C’è da dire che gran parte dell’odierna musica techno-dance si è uniformata al minimalismo e usa una nota o poco più, vedi Gangnam Style o Snoop Dogg. Dunque La canzone mononota è anche molto up-to-date.
Caro Acciarino,
dice un proverbio che “l’occasione fa l’uomo ladro”, ma in questo caso mi sembra che sia piú appropriato dire che “l’occasione era ghiotta”: quale luogo migliore del Festival della canzione italiana per proporre una simile idea, che abbatte tutti i luoghi comuni e gli stereotipi relativi alla musica italiana, da sempre caratterizzata dalla cantabilità, dal lirismo, dall’ariosità, e contrapposta – fin dagli esordi della polifonia – ad una costruzione dei musicisti “nordici” basata invece sul contrappunto, poi sull’armonia e sulla strumentazione?
Arrivare a Sanremo eliminando l’elemento costitutivo tipico della “canzonetta leggera da festival” e fondare le proprie speranze di ascesa in classifica sull’arrangiamento, sulla variazione armonica, timbrica e sulla parodia stilistica (davvero apprezzabili le poche misure cubane del pezzo), significa ricapitolare e insieme picconare l’intera storia della manifestazione, da Nilla Pizzi a Claudio Villa, da Massimo Ranieri ad Antonella Ruggiero, mentre Maria …Nazionale (sic!) canta il tipico pezzo italo-napoletano conforme agli orizzonti di attesa del pubblico, e nella serata ‘libera’ del venerdí ripropone “Perdere l’amore” di Massimo Ranieri.
Occorre però sottolineare che anche la musicologia si è adagiada su questa dialettica tra lirismo italiano e solidità della costruzione dei compositori d’oltralpe, sin dalle sue origini.

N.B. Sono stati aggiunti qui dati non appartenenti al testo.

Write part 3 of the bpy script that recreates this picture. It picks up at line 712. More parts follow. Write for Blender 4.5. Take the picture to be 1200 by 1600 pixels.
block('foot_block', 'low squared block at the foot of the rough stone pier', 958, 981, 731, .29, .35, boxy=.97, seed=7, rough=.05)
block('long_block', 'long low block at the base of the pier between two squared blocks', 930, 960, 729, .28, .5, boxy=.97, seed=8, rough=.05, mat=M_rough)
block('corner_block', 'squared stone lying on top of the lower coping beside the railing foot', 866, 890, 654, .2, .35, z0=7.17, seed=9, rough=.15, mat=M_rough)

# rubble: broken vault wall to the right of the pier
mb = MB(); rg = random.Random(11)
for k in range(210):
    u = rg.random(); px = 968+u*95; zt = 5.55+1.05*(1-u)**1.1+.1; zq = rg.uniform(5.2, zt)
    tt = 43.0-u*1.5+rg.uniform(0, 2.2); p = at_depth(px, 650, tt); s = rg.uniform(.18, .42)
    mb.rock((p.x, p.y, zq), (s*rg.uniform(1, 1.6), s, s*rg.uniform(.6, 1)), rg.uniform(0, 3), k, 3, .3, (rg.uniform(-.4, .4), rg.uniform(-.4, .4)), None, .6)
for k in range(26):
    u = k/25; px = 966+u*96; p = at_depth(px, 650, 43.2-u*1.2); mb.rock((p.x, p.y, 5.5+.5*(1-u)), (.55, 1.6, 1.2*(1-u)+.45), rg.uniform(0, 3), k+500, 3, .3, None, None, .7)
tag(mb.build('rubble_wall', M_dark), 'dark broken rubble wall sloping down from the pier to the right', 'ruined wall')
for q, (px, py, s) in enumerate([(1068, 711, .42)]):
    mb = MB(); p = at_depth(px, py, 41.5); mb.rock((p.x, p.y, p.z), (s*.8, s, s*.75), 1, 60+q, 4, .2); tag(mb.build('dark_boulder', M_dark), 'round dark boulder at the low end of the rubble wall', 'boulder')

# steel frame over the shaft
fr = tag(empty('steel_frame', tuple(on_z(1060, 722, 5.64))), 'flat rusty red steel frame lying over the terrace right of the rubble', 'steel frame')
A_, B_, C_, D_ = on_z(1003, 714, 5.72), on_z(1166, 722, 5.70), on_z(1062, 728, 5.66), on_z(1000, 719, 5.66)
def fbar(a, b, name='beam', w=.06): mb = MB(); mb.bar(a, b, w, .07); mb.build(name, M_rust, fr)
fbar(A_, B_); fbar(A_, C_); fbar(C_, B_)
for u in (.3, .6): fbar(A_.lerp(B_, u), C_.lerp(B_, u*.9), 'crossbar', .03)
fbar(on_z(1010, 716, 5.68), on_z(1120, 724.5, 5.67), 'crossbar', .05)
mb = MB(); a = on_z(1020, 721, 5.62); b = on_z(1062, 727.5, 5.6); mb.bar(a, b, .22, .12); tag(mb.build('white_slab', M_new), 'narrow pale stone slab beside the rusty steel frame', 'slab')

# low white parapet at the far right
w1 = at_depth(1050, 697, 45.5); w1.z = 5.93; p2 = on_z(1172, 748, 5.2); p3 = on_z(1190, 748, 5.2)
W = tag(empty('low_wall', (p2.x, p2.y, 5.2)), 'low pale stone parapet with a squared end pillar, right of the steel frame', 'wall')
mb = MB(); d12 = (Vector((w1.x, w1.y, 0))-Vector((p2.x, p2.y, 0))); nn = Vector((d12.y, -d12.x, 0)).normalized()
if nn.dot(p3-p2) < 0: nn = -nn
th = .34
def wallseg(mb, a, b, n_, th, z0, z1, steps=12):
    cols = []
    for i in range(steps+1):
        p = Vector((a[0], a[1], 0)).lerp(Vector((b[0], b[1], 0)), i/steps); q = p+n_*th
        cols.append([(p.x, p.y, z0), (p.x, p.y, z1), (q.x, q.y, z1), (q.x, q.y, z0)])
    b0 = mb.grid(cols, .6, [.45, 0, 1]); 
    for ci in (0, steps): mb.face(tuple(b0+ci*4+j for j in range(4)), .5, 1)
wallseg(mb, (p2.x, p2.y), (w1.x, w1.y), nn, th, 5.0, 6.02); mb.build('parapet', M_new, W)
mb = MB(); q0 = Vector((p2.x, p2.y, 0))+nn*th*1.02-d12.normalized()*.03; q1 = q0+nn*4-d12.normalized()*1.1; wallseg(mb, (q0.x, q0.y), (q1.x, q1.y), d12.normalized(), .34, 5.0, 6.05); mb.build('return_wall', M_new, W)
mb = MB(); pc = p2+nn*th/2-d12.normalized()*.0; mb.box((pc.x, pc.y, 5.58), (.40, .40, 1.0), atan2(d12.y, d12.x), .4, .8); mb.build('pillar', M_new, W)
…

Cosí Abramo Basevi, primo biografo di Verdi, musicologo e collezionista di libri e manoscritti di musica, in un articolo apparso sul periodico “Boccherini” del 1863, a proposito del “Faust” di Gounod:
“Noi ci compiacciamo di veder apprezzato un lavoro come il ‘Faust’, che spicca principalmente per la parte strumentale; ma non possiamo menarla buona a certi nuovi convertiti, i quali sarebbero pronti a “far getto della melodia italiana”. […] In Italia non è spento il genio della melodia; ma vuol essere coltivato e temperato con nuovi trovati dell’armonia e della strumentazione. Che i giovani maestri ascoltino il nostro consiglio: studino di proposito i buoni e i classici autori, si addentrino nella strumentazione, perfezionino il loro gusto nell’armonia, e renderanno cosí all’Italia il primato musicale che le spetta. Sia di loro conforto il pensiero che si può insegnare a scrivere un’opera come il “Faust”; ma che non s’insegnerà mai a scrivere un “Matrimonio segreto”, un “Barbiere”, una “Norma”, una “Lucia”, e tanti altri spartiti ove risplende la pura melodia italiana!”
Ed infatti, c’è chi per didattica di questo gioiello si avvale. Si dice alle superiori? Approfittiamone già alle medie, introducendo elementi di teoria, di critica, di analisi, e, perché no, in un disastrato paese come il nostro, anche di storiografia. Da provare, chiedere a una terza media di andare da sé a cercare quale sia il legame con Rossini, e da lì partire per una riflessioni sulle fonti storiografiche (queste perenni sconosciute…). Insomma, grazie a Elio, per il preziosissimo assist educativo (ho avuto il modo di dirgli di persona che utilizzo regolarmente la Mononota per fare didattica: con la sua modestia, ne sembrò sorpreso…). E grazie a voi, per avere confermato la bontà della mia proposta.